Assemble all lines in which the string "picture" appears.

[begin PROVIDED RECORDS]

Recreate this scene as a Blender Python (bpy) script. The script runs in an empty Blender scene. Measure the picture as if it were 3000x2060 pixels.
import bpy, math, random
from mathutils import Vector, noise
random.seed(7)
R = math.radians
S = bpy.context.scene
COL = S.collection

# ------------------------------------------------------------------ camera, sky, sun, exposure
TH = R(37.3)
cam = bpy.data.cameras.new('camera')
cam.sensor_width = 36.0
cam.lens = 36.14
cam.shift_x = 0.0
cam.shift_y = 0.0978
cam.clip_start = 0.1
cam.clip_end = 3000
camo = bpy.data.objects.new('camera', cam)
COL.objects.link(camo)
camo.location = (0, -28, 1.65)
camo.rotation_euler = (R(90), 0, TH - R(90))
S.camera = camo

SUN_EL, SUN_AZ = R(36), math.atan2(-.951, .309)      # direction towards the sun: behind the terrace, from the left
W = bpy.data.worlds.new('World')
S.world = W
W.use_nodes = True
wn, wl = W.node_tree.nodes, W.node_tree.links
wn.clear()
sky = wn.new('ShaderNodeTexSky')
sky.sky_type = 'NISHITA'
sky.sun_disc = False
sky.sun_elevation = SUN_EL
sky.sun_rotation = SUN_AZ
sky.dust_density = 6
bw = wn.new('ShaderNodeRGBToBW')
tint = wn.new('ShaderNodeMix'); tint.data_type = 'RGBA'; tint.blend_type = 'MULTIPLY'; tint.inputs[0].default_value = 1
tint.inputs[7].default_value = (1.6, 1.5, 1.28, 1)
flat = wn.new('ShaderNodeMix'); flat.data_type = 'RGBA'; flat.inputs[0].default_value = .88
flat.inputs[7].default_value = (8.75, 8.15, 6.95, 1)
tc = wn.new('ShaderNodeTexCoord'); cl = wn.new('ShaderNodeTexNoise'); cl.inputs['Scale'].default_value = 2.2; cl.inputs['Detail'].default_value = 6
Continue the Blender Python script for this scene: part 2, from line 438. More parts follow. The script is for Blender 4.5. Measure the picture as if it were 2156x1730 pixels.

[end PROVIDED RECORDS]

CORRECT RESPONSE ::
Recreate this scene as a Blender Python (bpy) script. The script runs in an empty Blender scene. Measure the picture as if it were 3000x2060 pixels.
Continue the Blender Python script for this scene: part 2, from line 438. More parts follow. The script is for Blender 4.5. Measure the picture as if it were 2156x1730 pixels.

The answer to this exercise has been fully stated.